Although the speaker’s imagination is temporary, the ‘passions and love’ within our
imagination are in their ‘sublime’, feeding the creative power of imagination in order to create
an ‘essential beauty’. Therefore, ‘what imagination seizes as Beauty must be truth’. Applied
to this Ode, Keats emphasises how imagining beauty and a release from reality releases the
speaker from suffering. Moreover, it has the transformative power to ease the speaker’s
suffering in reality, not just during his imagination. By ending the poem with a rhetorical
question- ‘Do I wake or sleep?’- we can interpret this as Keats emphasising that the
speaker’s imagination has seeped into the speaker’s reality, as it finishes with an emphasis
on dreaming. Likewise, we can interpret the ambiguity of the speaker’s state in the final line
as emphasising that imaginative vision, when it fades, makes human life all the more
unbearable by emphasising the despair and confinement of the human condition.
2) The power of imagination through conjuring a magical arbour
- Keats presents the power of imagination through conjuring a magical scene which
the speaker can momentarily escape through. In the fourth stanza, through the
exclamative repetition ‘Away!’ Keats emphasises how the speaker will move away
from the human world and ‘fly’ to the nightingale, already creating a fantastical
element to the speaker’s imagination through the verb ‘fly’. Moreover, the speaker will
not achieve this through a ride from ‘Bacchus’ but will fly with the ‘viewless wings of
Poesy.’ The juxtaposition between the classical allusion to Dionysus, largely
fantastical, and the metaphor of poetry, a more sustainable form of imagination.
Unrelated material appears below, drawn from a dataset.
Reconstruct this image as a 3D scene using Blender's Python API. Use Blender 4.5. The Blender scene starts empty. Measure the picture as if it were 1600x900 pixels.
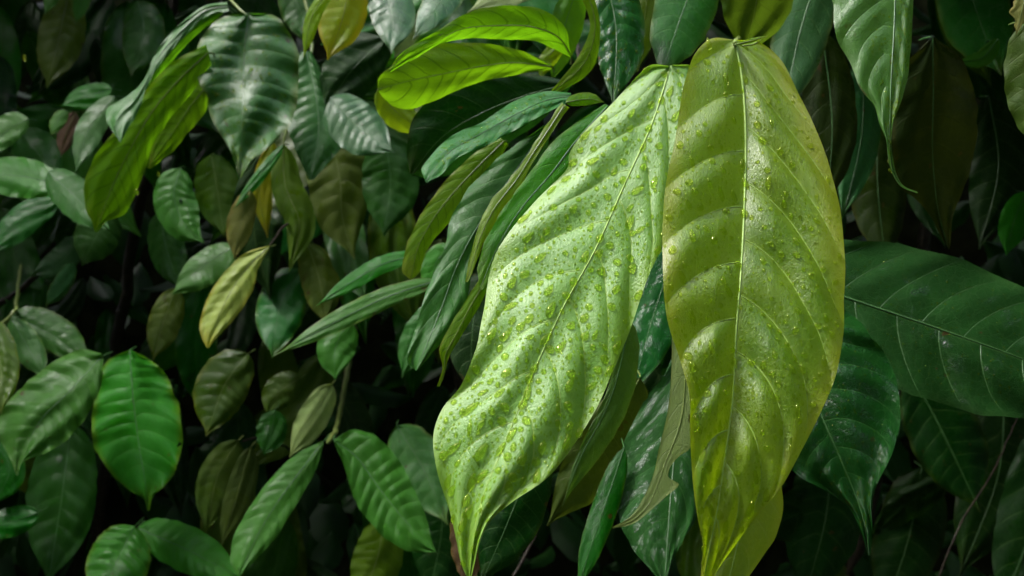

By
emphasising the power of imagination through poetry over the power of the divine,
Keats suggests that poetry achieves its function.
- Keats does not stop here at conjuring a sense of fantasy in the speaker’s
imagination. Through sensory imagery, the place the speaker will ‘fly’ to is one of soft
scents- ‘soft incense’, ‘sweet’, ‘musk-rose’- creating an idyllic picture of nature
through the old-factory imagery. There, the ‘Queen-moon’ lives with her ‘starry fays’,
and the unseen flowers, fruits and trees are strangely distinct.
3) Imagination versus the reality of life
- In this poem the world of imagination offers a release from the painful world of
actuality, yet at the same time it renders the world of actuality more painful by
contrast. For example, in the human world, ‘the weariness, the fever, and the fret’ of
human life emphasises the idea that everything is mortal and therefore
impermanence through the tricolon drawn from the semantic field of tiring.
Accordingly, Keats employs an incrementum to suggest the transition from youth to
death, as youth ‘grows pale, and spectre-thin, and dies.’ Even emotions remain fickle
in the human soul, as ‘Beauty cannot keep her lustrous eyes,/ Or new Love pine at
them beyond to-morrow.’ The personification of ‘Beauty’ suggests that in the human
world beauty is an impermanent concept, and neither does love.